[What you need to do] Transcribe the listing exactly, leaving out every picture.

[Data block]
++++++++
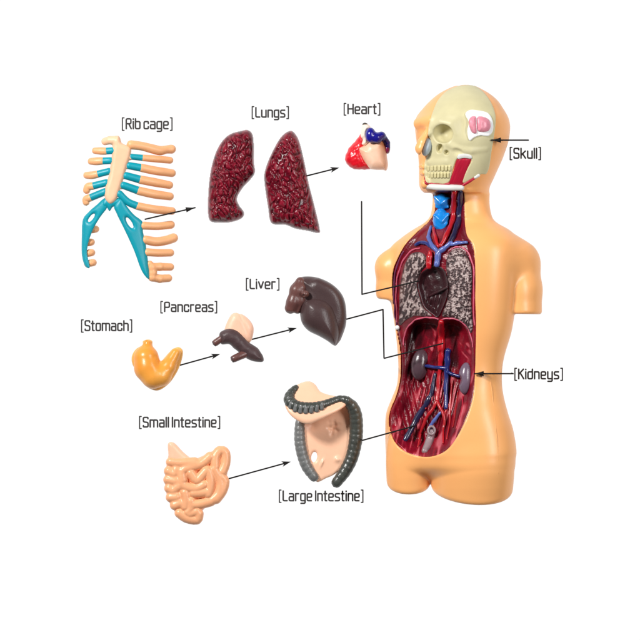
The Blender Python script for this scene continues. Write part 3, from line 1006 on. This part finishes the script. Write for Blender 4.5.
for pts in ([(144, 225.8, 3.8), (158, 226.3, 3.7), (171, 224.8, 3.8)], [(146, 240, 4.2), (156, 241.8, 4.4), (166, 240.5, 4.3), (173.5, 238, 4.4)],
            [(147.5, 252.3, 3.8), (158, 253, 3.7), (170.5, 252.8, 3.6)],
            ):
    tube('rib', [(x, y, arch(x) - 0.6, r * 1.08) for x, y, r in pts], M['bone'], rc, 14)
RQ = [(x, y, arch(x) - 1.0, r) for x, y, r in [(150, 264, 3.4), (152, 267, 4.0), (160, 266.8, 4.0), (170.5, 267, 3.8)]]
RQ2 = [(x, y, arch(x) - 1.0, r) for x, y, r in [(152, 268, 3.8), (152.8, 273, 4.4), (152.5, 277.5, 4.0), (160, 278.8, 4.1), (168.5, 278.2, 3.9)]]
sdf_part('rib', lambda P: smin(chain(P, RQ, 1), chain(P, RQ2, 1), 2), (142, 258, 0), (178, 286, 30), 0.55, M['bone'], rc)
for x, y in ((96, 229.5), (91.6, 242.5), (92, 253), (93.5, 263)):
    tube('rib', [(x - 6, y + 1.0, arch(x - 6) - 4, 3.4), (x - 2, y, arch(x) - 6, 3.8), (x, y - 0.3, arch(x) - 7.5, 3.6)], M['bone'], rc, 14)

# ------------------------------------------------------------------ lungs
LL = spline([(240.6, 131), (247.7, 130), (252.4, 134), (253.8, 144), (253.8, 160.6), (255, 171.5), (251.8, 178), (242.7, 188), (237.2, 198), (239, 205),
             (244, 212.4), (241.6, 218.5), (230.5, 222.3), (220.3, 222.6), (209.5, 220), (208, 201), (210, 175), (215, 154.5), (222.3, 141), (230.5, 134)], 6, True)
LR = spline([(289.4, 131), (294.5, 133), (299.5, 142), (304.6, 162.7), (308.7, 183), (314.8, 207), (319.8, 229), (318, 233), (307.7, 230.9), (295.5, 228.7),
             (285.3, 224.8), (271.5, 223.2), (268, 207), (264.3, 181), (265.5, 168.7), (272, 152.5), (281, 137)], 6, True)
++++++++
[Expected answer]
The Blender Python script for this scene continues. Write part 3, from line 1006 on. This part finishes the script. Write for Blender 4.5.
for pts in ([(144, 225.8, 3.8), (158, 226.3, 3.7), (171, 224.8, 3.8)], [(146, 240, 4.2), (156, 241.8, 4.4), (166, 240.5, 4.3), (173.5, 238, 4.4)],
            [(147.5, 252.3, 3.8), (158, 253, 3.7), (170.5, 252.8, 3.6)],
            ):
    tube('rib', [(x, y, arch(x) - 0.6, r * 1.08) for x, y, r in pts], M['bone'], rc, 14)
RQ = [(x, y, arch(x) - 1.0, r) for x, y, r in [(150, 264, 3.4), (152, 267, 4.0), (160, 266.8, 4.0), (170.5, 267, 3.8)]]
RQ2 = [(x, y, arch(x) - 1.0, r) for x, y, r in [(152, 268, 3.8), (152.8, 273, 4.4), (152.5, 277.5, 4.0), (160, 278.8, 4.1), (168.5, 278.2, 3.9)]]
sdf_part('rib', lambda P: smin(chain(P, RQ, 1), chain(P, RQ2, 1), 2), (142, 258, 0), (178, 286, 30), 0.55, M['bone'], rc)
for x, y in ((96, 229.5), (91.6, 242.5), (92, 253), (93.5, 263)):
    tube('rib', [(x - 6, y + 1.0, arch(x - 6) - 4, 3.4), (x - 2, y, arch(x) - 6, 3.8), (x, y - 0.3, arch(x) - 7.5, 3.6)], M['bone'], rc, 14)

# ------------------------------------------------------------------ lungs
LL = spline([(240.6, 131), (247.7, 130), (252.4, 134), (253.8, 144), (253.8, 160.6), (255, 171.5), (251.8, 178), (242.7, 188), (237.2, 198), (239, 205),
             (244, 212.4), (241.6, 218.5), (230.5, 222.3), (220.3, 222.6), (209.5, 220), (208, 201), (210, 175), (215, 154.5), (222.3, 141), (230.5, 134)], 6, True)
LR = spline([(289.4, 131), (294.5, 133), (299.5, 142), (304.6, 162.7), (308.7, 183), (314.8, 207), (319.8, 229), (318, 233), (307.7, 230.9), (295.5, 228.7),
             (285.3, 224.8), (271.5, 223.2), (268, 207), (264.3, 181), (265.5, 168.7), (272, 152.5), (281, 137)], 6, True)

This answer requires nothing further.